>>>

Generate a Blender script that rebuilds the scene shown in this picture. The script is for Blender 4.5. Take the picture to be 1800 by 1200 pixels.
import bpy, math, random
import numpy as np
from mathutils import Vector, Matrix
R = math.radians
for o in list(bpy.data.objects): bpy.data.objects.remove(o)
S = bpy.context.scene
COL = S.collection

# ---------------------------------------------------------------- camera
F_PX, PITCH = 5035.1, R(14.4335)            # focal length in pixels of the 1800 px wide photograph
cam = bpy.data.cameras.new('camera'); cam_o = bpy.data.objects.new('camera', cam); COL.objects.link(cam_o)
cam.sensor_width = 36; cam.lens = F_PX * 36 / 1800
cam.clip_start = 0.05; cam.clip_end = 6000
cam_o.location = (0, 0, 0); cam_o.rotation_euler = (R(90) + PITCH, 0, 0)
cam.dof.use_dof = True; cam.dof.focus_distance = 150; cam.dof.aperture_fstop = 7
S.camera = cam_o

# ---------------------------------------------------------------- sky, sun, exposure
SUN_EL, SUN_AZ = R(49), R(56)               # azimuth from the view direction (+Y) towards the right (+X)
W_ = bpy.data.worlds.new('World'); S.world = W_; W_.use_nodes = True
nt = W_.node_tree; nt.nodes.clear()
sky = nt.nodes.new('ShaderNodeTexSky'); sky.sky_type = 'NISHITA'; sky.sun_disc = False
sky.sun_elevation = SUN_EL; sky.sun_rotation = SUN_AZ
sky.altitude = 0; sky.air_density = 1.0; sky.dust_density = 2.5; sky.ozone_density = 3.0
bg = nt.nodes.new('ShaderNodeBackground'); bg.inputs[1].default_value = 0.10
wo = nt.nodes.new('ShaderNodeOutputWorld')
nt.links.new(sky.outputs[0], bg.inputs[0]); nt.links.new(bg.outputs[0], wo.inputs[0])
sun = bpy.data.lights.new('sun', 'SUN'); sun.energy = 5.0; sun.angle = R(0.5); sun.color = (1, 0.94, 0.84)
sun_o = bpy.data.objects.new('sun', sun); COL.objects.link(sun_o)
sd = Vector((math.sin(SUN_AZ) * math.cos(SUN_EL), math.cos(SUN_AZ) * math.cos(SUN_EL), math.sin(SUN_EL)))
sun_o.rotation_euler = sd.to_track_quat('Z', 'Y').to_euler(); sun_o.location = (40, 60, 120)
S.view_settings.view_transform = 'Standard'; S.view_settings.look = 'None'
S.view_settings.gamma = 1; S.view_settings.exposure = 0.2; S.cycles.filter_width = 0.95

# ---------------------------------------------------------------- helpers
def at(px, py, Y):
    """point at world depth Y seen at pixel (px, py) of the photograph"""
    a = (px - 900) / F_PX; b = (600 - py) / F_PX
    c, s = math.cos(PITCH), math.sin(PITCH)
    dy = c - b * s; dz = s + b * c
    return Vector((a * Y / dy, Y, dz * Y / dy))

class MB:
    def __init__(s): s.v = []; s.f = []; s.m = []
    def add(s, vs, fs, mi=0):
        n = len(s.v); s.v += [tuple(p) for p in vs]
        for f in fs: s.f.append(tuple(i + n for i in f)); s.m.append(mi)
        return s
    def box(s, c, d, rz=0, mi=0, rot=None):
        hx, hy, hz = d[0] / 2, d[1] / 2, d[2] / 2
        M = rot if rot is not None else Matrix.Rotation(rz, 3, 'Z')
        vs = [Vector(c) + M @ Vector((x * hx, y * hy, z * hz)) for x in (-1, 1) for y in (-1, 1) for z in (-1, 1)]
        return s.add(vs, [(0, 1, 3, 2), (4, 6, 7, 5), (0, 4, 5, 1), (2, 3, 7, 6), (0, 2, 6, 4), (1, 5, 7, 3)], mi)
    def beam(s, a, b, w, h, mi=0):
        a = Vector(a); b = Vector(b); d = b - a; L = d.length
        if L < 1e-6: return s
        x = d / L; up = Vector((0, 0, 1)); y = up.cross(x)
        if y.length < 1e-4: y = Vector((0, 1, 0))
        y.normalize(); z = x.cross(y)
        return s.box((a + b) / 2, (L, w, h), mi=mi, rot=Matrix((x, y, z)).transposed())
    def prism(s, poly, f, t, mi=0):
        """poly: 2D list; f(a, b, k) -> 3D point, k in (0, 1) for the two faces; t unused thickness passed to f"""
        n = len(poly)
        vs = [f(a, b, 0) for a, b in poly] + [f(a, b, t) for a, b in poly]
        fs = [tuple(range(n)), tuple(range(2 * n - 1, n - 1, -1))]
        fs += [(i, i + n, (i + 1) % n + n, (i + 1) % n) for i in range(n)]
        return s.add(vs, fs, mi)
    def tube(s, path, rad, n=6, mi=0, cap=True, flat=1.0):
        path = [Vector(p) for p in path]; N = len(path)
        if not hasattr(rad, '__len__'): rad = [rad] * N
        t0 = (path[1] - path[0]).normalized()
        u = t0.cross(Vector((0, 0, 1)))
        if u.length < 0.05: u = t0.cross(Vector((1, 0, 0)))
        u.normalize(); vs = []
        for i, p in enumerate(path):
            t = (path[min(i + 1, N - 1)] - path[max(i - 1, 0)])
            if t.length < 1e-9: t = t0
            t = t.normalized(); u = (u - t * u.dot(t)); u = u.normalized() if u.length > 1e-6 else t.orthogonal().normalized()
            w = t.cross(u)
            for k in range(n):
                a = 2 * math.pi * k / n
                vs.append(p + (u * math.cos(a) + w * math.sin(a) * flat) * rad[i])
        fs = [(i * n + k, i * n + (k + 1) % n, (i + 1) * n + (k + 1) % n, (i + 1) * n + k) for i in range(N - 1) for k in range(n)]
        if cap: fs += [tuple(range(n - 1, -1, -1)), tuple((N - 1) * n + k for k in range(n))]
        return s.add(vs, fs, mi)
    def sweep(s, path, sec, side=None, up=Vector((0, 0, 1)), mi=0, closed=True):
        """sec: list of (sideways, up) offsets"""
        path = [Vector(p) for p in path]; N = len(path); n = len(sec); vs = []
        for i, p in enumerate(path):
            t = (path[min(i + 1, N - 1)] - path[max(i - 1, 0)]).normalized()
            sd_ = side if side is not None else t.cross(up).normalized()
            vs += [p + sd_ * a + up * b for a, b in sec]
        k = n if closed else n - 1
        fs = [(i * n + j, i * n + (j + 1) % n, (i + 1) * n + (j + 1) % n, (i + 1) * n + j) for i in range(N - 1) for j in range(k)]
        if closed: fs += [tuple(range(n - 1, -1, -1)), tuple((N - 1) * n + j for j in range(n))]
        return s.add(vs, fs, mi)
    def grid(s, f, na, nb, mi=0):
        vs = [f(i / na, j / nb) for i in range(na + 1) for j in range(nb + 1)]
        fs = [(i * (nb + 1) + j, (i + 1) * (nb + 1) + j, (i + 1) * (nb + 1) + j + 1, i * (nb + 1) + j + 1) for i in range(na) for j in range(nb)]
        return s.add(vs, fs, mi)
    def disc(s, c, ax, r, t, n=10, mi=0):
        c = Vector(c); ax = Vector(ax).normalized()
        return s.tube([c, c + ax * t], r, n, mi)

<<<

**DIRECTION**. Give again, word for word, the lines of the listing, starting at its first line and ending with the line containing "COL = S.collection".

**PROBLEM SOLUTION**.
Generate a Blender script that rebuilds the scene shown in this picture. The script is for Blender 4.5. Take the picture to be 1800 by 1200 pixels.
import bpy, math, random
import numpy as np
from mathutils import Vector, Matrix
R = math.radians
for o in list(bpy.data.objects): bpy.data.objects.remove(o)
S = bpy.context.scene
COL = S.collection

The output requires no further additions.